Now that we've identified some of the obstacles, lets identify some of the things we can do as homeschooling parents to find freedom and restfulness for ourselves and our children.  
  • Goal orientated thinking is best. Think about the goals you have for your student for the year and then think about how you will achieve those goals.  You might be surprised at how much you don't need a boxed curriculum if you look at things this way.  
  • Be a weaver not a doer.  Look at curriculum and see where other things are being woven in. Are you using Writing & Rhetoric as your writing curriculum for example?  Then recognize all that is being covered. They are doing more than writing.  They are doing reading comprehension, vocabulary, copywork, grammar, dictation and some history/literature.  Take that into consideration when you are deciding on what additional curriculums you need to add.  Don't overload your child and create imbalance with what is already woven it into their curriculum. 
  • Make hard choices.  Give up the good for the best.  Temporarily let go of something for a season to pursue something else.  Make your children make choices and don't just add to your full plate!  If your child wants to do theater, then maybe they give up a sport or dance lessons for that season.  
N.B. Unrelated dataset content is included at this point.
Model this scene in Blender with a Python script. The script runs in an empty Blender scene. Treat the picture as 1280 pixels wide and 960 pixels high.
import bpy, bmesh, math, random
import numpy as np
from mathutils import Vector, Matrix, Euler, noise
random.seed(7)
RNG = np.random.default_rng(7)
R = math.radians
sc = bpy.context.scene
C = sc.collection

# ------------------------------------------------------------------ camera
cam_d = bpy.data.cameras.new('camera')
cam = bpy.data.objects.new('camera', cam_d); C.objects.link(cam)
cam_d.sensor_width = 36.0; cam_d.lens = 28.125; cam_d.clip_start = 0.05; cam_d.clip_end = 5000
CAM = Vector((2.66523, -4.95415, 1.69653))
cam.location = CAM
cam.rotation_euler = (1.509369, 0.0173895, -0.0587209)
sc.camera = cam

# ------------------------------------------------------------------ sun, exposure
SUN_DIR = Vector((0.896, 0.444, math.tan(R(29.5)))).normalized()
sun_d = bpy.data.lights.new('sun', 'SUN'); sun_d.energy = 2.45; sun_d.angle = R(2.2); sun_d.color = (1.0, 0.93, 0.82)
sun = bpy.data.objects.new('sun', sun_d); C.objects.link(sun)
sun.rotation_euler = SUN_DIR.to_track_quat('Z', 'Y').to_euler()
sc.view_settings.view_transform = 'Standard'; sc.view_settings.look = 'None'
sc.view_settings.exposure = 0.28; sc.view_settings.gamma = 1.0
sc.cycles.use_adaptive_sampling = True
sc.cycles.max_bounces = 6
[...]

  • Form good habits.  If students develop good work habits that are overseen by parents (don't send a child to a place you can't see them and expect they will be "working" on their schoolwork and then wonder why they didn't accomplish all you sent them in with or found it too "hard" and think the workload is too much.  It is more likely, they just haven't been properly taught good work habits and weren't very diligent.)  More can be accomplished in less time if a student knows how to work.  Rhythms can help with this habit formation.
  • Create MARGIN in your life and schedule.  This is imperative!  Plan for a portion of the hours you have available in a day.  Don't plan every hour out in your day.  Good things happen, and we miss them when we are tied down to our schedule and plans that don't allow for margin to pursue better things.  Life without margin is life without rest.  Margin provides rest and time for contemplation and good discussion.  You need margin for those important conversations!  
  • Allow your kids to be bored.  This is the mother of creativity.  Don't feel you are the activities director of your children's lives.  They will be better off if they have time to be innovative, and are bored enough to create!